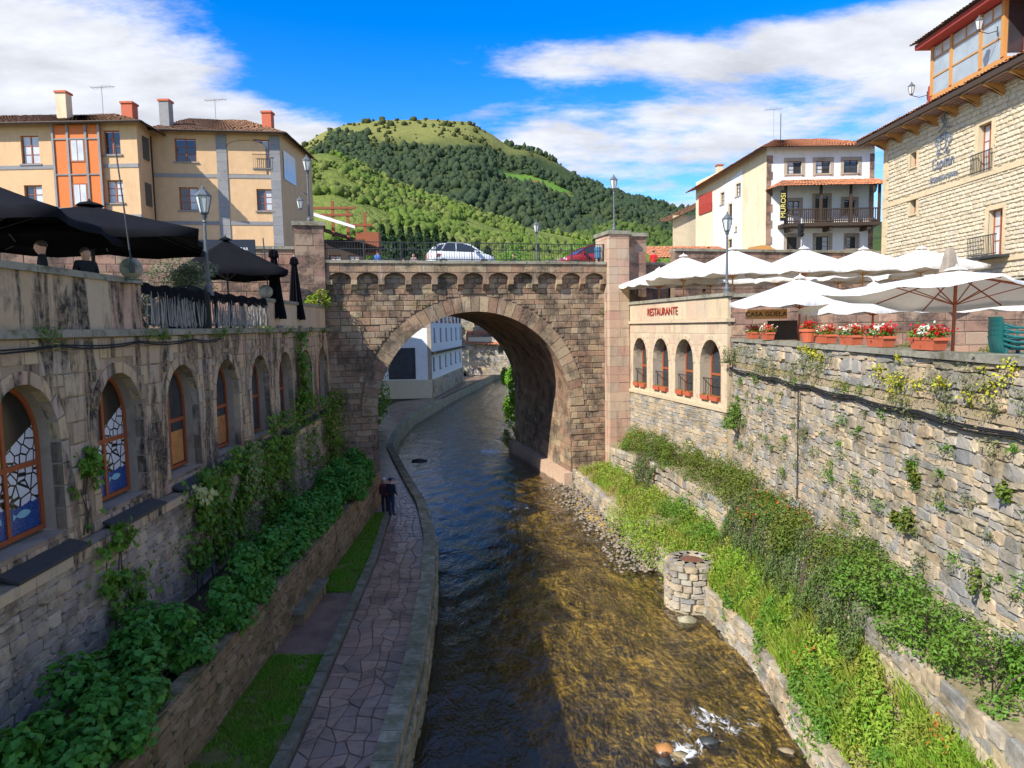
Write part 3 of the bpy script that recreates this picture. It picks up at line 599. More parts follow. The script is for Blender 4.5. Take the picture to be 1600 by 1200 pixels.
# ================================================================== WALLS AND BRIDGE
def arch_pts(cx, a, z0, zs, rise, n=16, e=1.0):
    p = [(cx-a, z0), (cx-a, zs)]
    for k in range(1, n): 
        t = math.pi*(1-k/n); p.append((cx+a*math.cos(t), zs+rise*math.sin(t)**e))
    return p+[(cx+a, zs), (cx+a, z0)]
def in_arch(x, z, cx, a, z0, zs, rise):
    if z < z0 or abs(x-cx) > a: return False
    return z < zs or z < zs+rise*math.sqrt(max(0, 1-((x-cx)/a)**2))
def reveal(b, pts, y0, y1, mi=0, close=False):      # the jambs and soffit of an opening
    n = len(pts); v = [(x, y0, z) for x, z in pts]+[(x, y1, z) for x, z in pts]
    b.add(v, [(i, i+1, i+1+n, i+n) for i in range(n-1)]+([(n-1, 0, n, 2*n-1)] if close else []), mi)
def voussoirs(parent, cx, a, zs, rise, t, n, mt, y=-.04, dep=.3, name='voussoir', a0=0.0, a1=math.pi):
    for k in range(n):
        q = []
        for s, o in ((k+.03, 0), (k+.97, 0), (k+.97, t), (k+.03, t)):
            th = a1-(a1-a0)*s/n; q.append((cx+(a+o)*math.cos(th), zs+(rise+o)*math.sin(th)))
        c = (sum(p[0] for p in q)/4, sum(p[1] for p in q)/4); b = MB(); b.prism([(p[0]-c[0], p[1]-c[1]) for p in q], random.uniform(-.015, .01), dep); b.build(name, mt, parent, (c[0], y, c[1]))
def arched_window(parent, cx, a, z0, zs, rise, y, film=None, bars=(.5,), transom=.42, fr=.09, timber=None, glass=None):
    """timber window filling an arched opening, with panes under it"""
    timber = timber or M['timber']; w = MB(); o = arch_pts(0, a, 0, zs-z0, rise); i = arch_pts(0, a-fr, fr, zs-z0, rise-fr)
    w.sheet(o, [i], -.04); w.sheet(o, [i], .05); reveal(w, i, -.04, .05, 0, True); reveal(w, o, -.04, .05)
    H = zs-z0+rise; zt = H*transom; w.box(-a+fr, a-fr, -.035, .045, zt-.05, zt+.05); w.box(-.045, .045, -.034, .044, fr, H-.03)
    win = w.build('window', timber, parent, (cx, y, z0))
    for sx in (-1, 1):
        for lo in (0, 1):
            g = MB()
            if lo: g.box(min(sx*.04, sx*(a-fr)), max(sx*.04, sx*(a-fr)), 0, .02, fr, zt)
            else:
                pts = [(x, z) for x, z in arch_pts(0, a-fr, zt, zs-z0, rise-fr) if x*sx >= .04]; pts = pts+[(sx*.04, H-fr-.02), (sx*.04, zt)] if sx < 0 else [(sx*.04, zt), (sx*.04, H-fr-.02)]+pts
                g.prism(pts, 0, .02)
            g.build('pane', (film if film and (lo or sx > 0) else (glass or M['glass'])), win)
    if film:
        for sx in (-1, 1):
            f_ = MB(); f_.prism([(sx*(.42+.20*c), .42+.075*s_) for c, s_ in ((-1.35, .8), (-.9, .1), (-.4, .8), (.2, 1), (.8, .6), (1.1, 0), (.8, -.6), (.2, -1), (-.4, -.8), (-.9, -.1), (-1.35, -.9))], -.006, -.001); f_.build('fish_print', M['fish'], win)
    return win
M['fish'] = plain('pale_blue_print', (.25, .50, .58), .4, .2, 9); M['yellow_curtain'] = plain('yellow_curtain', (.50, .36, .10), .8, .35, 5)
# ---------------- left wall
LX = lambda d: -8.17-.037*d
LA = math.atan2(1, -.037); LL = 32.0
lw = empty('riverside_wall', (LX(4), 4, 0), LA, 'tall stained stone wall with arched windows on the left bank', 'wall')
CX = [4.9+3.2*k for k in range(9)]; AA, AZ0, AZS, AR = .98, 5.45, 7.2, 1.15
b = MB(); b.sheet([(0, 5.1), (LL, 5.1), (LL, 9.15), (0, 9.15)], [arch_pts(c, AA, AZ0, AZS, AR) for c in CX], 0)
b.build('wall_face', M['left_mortar'], lw)
b = MB()
for c in CX: reveal(b, arch_pts(c, AA, AZ0, AZS, AR), -.03, .62, 0, True)
b.build('window_reveals', M['jamb'], lw)
hole = lambda x, z: any(in_arch(x, z, c, AA+.22, AZ0-.02, AZS, AR+.22) for c in CX)
lay(lw, courses(0, LL, 5.12, 9.13, (.36, .52), (.45, 1.05), hole, .01), 'ashlar', M['left'], (.018, .05), None, 300, 'ashlar_block')
for c in CX: 
    voussoirs(lw, c, AA, AZS, AR, .24, 9, M['left'], -.022, .2)
    for s in (-1, 1):
        for k in range(4): 
            b = MB(); b.box(-.12, .12, 0, .2, -.205, .205); b.build('jamb_stone', M['left'], lw, (c+s*(AA+.12), -.024+random.uniform(-.006, .006), AZ0+.22+k*.43))
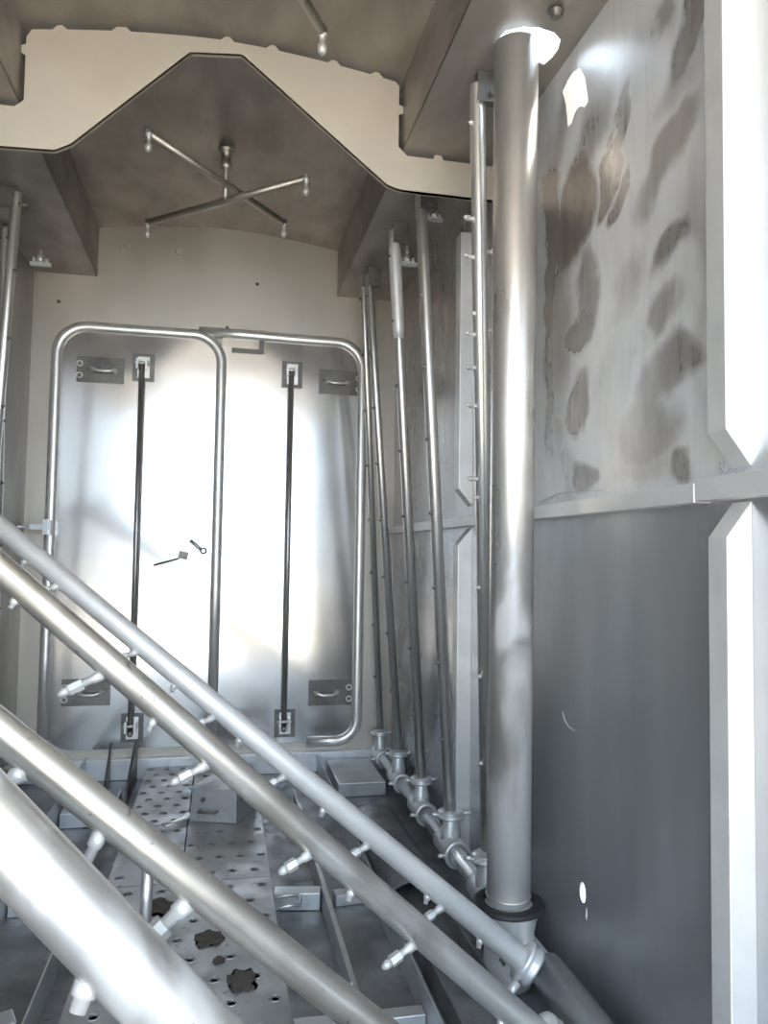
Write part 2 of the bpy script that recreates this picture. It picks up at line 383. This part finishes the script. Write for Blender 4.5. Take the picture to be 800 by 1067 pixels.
def spray_pipe(a, b_, r, label, cat='pipe', group=None, mat='pipe', name='spray_pipe', noz=(), plain=False, capped=True):
    t = thing(name, a, label, cat, group)
    m = MB(); L = (b_-a).length
    m.lathe(a, b_-a, [(0, r), (L-.004, r), (L, r*.9)], 28); obj('tube', m, mat, t)
    for kind, px, py, d, L, rr in noz:
        p = on_axis(a, b_, px, py); d = Vector(d).normalized(); ax = (b_-a).normalized(); pd = (d-ax*d.dot(ax)).normalized()
        (nozzle if kind == 'n' else stub)(t, p+pd*(r*.85), d, L*.92, rr*.85)
    return t
ups = [ # foot y, foot z, top (px,py,Y), radius, label
    (3.32, .190, at(378,287,Y=3.045), .0135, 'thinnest upright spray pipe, furthest back beside the door frame'),
    (2.97, .190, at(384,286,Y=2.965), .0155, 'second upright spray pipe from the back, top meeting the furthest one'),
    (2.615,.165, at(410,240,Z=2.085), .0175, 'upright spray pipe with a thicker sleeve around its upper part'),
    (2.265,.160, at(438,204,Z=2.085), .0185, 'upright spray pipe ending in flanged tee ahead of the sleeved pipe'),
    (1.93, .190, at(497,88,Z=2.085), .0195, 'upright spray pipe with side nozzles directly left of the tall thick pipe')]
XM = .695; ZM = .075
for i, (fy, fz, top, r, lab) in enumerate(ups):
    foot = Vector((XM, fy, fz)); ax = (top-foot)
    t = spray_pipe(foot, top, r, lab, group=None)
    n = 8
    for k in range(n):
        p = foot + ax*(.12+.83*k/(n-1)); d = Vector((-.95, -.35, 0))
        b = MB(); b.lathe(p+d.normalized()*r*.8, d, [(0,.006),(.006,.006),(.008,.0035),(.012,.003)], 10); obj('nozzle', b, 'dark' if i < 4 else 'nozzle', t)
    if i == 2:
        a0 = foot+ax*.82; b = MB(); b.lathe(foot+ax*.80, ax, [(0, r), (.05, .0215), (ax.length*.16, .0215), (ax.length*.195, r*.9)], 20)
        obj('sleeve', b, 'pipe_frost', t)
    if i == 4:
        for px, py, s in ((492,230,-1),(489,270,-1),(502,262,1),(503,345,1),(488,350,-1),(487,385,-1),(503,420,1),(486,424,-1),(490,500,-1),(503,496,1)):
            p = on_axis(foot, top, px, py); nozzle(t, p+Vector((s*r*.7,-.003,0)), (s, -.35, 0), .032, .0055)
    # bracket from top of pipe to the ledge
    b = MB(); b.box((top.x-.004, top.y-.02, top.z-.05), (top.x+.05, top.y-.016+.02, top.z+.024)); b.cyl(top+Vector((.03,-.03,-.03)), top+Vector((.03,.02,-.03)), .008)
    obj('bracket', b, 'dark', t)

# tall thick pipe in its socket
bf, bt = Vector((.650, 1.672, .178)), at(538, 46, Z=2.098)
t = thing('riser_pipe', bf, 'tall thick satin steel pipe running from socket to the ledge', 'pipe')
m = MB(); m.lathe(bf, bt-bf, [(0,.049),((bt-bf).length-.002,.049),((bt-bf).length,.046)], 48); obj('tube', m, 'pipe_big', t)
m = MB(); m.torus(bf+Vector((0,0,.012)), bt-bf, .0492, .0022); obj('weld_bead', m, 'pipe_worn', t)

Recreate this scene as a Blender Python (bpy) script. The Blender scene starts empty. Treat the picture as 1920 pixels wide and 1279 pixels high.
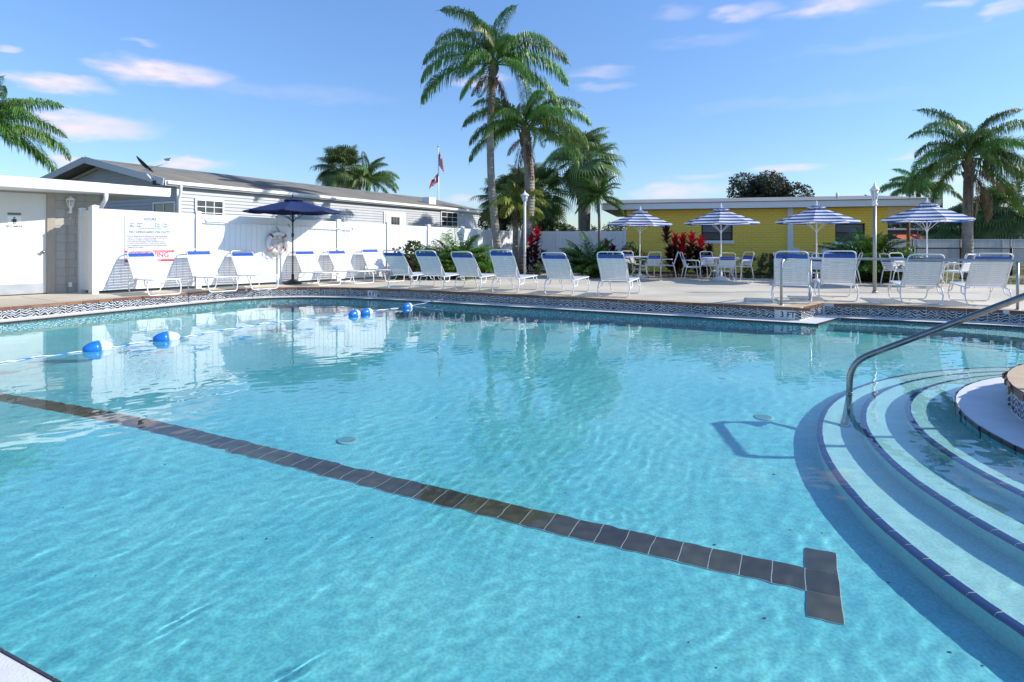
import bpy, math, random
from mathutils import Vector, Matrix
import numpy as np

S = bpy.context.scene
COL = S.collection
PI = math.pi
R = math.radians

# ------------------------------------------------------------------ camera, light, exposure
F = 1130.0; HZ = 455.0; CZ = 1.2          # focal length and horizon in photo pixels, eye height
cam = bpy.data.cameras.new('camera'); camo = bpy.data.objects.new('camera', cam); COL.objects.link(camo)
camo.location = (0, 0, CZ); camo.rotation_euler = (PI / 2, 0, 0)
cam.sensor_width = 36; cam.lens = F / 1920 * 36; cam.shift_y = -(639.5 - HZ) / 1920
cam.clip_start = 0.05; cam.clip_end = 4000
S.camera = camo

SUN_EL = 30.0
world = bpy.data.worlds.new('World'); S.world = world; world.use_nodes = True
sunl = bpy.data.lights.new('sun', 'SUN'); sunl.energy = 3.8; sunl.angle = R(0.5); sunl.color = (1, .95, .87)
suno = bpy.data.objects.new('sun', sunl); COL.objects.link(suno)
suno.rotation_euler = (0, R(90 - SUN_EL), R(-3))
sunl.cycles.is_caustics_light = True
SKY_STRENGTH = 0.15

S.view_settings.view_transform = 'Standard'; S.view_settings.look = 'None'
S.view_settings.exposure = 0.60; S.view_settings.gamma = 1; S.view_settings.use_curve_mapping = False
S.cycles.use_denoising = True
S.cycles.max_bounces = 10; S.cycles.transmission_bounces = 8; S.cycles.diffuse_bounces = 4
S.cycles.glossy_bounces = 5; S.cycles.transparent_max_bounces = 12
S.cycles.sample_clamp_indirect = 8


def at(px, py, z=0.0):
    """point at height z seen at photo pixel (px, py)"""
    Y = F * (CZ - z) / (py - HZ)
    return Vector(((px - 960) / F * Y, Y, z))


def zat(py, Y):
    return CZ - (py - HZ) * Y / F


def xat(px, Y):
    return (px - 960) / F * Y


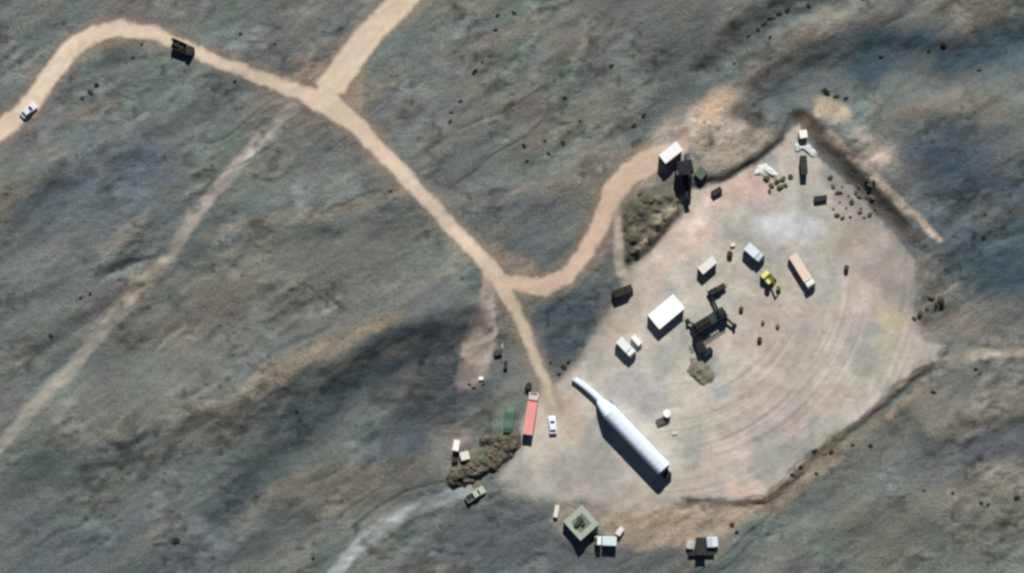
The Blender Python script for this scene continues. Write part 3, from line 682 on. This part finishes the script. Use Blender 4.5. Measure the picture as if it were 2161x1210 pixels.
# ------------------------------------------------------------------ vehicles
truck('white_box_truck', 'white box lorry parked nose down-right, south-west of the largest white cabin', 'lorry', 1321, 733, -47, WHITE, mat('pale mint box',(222,236,230),.5,0,.05), 5.6, 2.1, 'box', 1.9, 1.6)
box_thing('white_trailer_box', 'small white box standing right of the white box lorry', 'box', 1343, 718, -48, 2.8, 1.3, 1.3, WHITE)
truck('blue_white_truck', 'white lorry with a bluish shaded load between the small container and the yellow excavator', 'lorry', 1591, 534, -42, mat('pale blue cab',(190,206,216),.5), mat('blue-white box',(214,226,234),.5,0,.08), 5.4, 2.3, 'box', 1.9, 1.6)
truck('flatbed_lorry', 'long tan lorry with a white cab facing down-right on the east side of the pad', 'lorry', 1692, 572, math.degrees(math.atan2(-52, 32)), mat('cab white',(228,232,232),.5), mat('tan tarpaulin',(222,206,186),.8,0,.1), 9.6, 2.3, 'box', 1.3, 1.8)
truck('red_lorry', 'long faded red lorry with a pale cab at the south-west corner of the pad', 'lorry', 1120, 873, 81, mat('pale pink cab',(206,192,190),.6), mat('faded red tarpaulin',(226,150,146),.8,0,.05), 10.6, 2.5, 'box', 1.7, 1.9)
truck('road_lorry', 'black lorry carrying a pale load on the dirt road at upper left', 'lorry', 388, 102, -24, mat('black lorry paint',(16,18,14),.6), mat('black lorry bed',(18,20,14),.7), 5.6, 2.4, 'open', 1.1, 1.7, mat('dark load',(40,38,28),.8))
car('white_car', 'small white car parked right of the long red lorry', 'car', 1166, 897, 94, mat('car white',(232,238,246),.3,0,.05))
car('road_car', 'small white car driving on the dirt road at the left edge', 'car', 62, 234, 40, mat('car silver',(212,218,224),.3,0,.08))
car('pale_pickup', 'pale green pickup standing south of the long dark spoil heap', 'pickup', 1003, 1043, 32, mat('pale green paint',(176,192,172),.4,0,.2), 'pickup')
car('olive_van', 'dark olive van stopped at the north-west edge of the pad', 'van', 1314, 615, 20, mat('dark olive paint',(26,28,18),.6,0,.05), 'van')
TG = root('tarp_cover', 1074, 888, 84); tag(TG, 'dark green tarpaulin over a long load left of the red lorry', 'tarpaulin')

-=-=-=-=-

### Short exercise:
Take each line containing the string "empty" and copy it out.

### Correct response:
lw = empty('riverside_wall', (LX(4), 4, 0), LA, 'tall stained stone wall with arched windows on the left bank', 'wall')
Recreate this scene as a Blender Python (bpy) script. The Blender scene starts empty. Treat the picture as 1920 pixels wide and 1279 pixels high.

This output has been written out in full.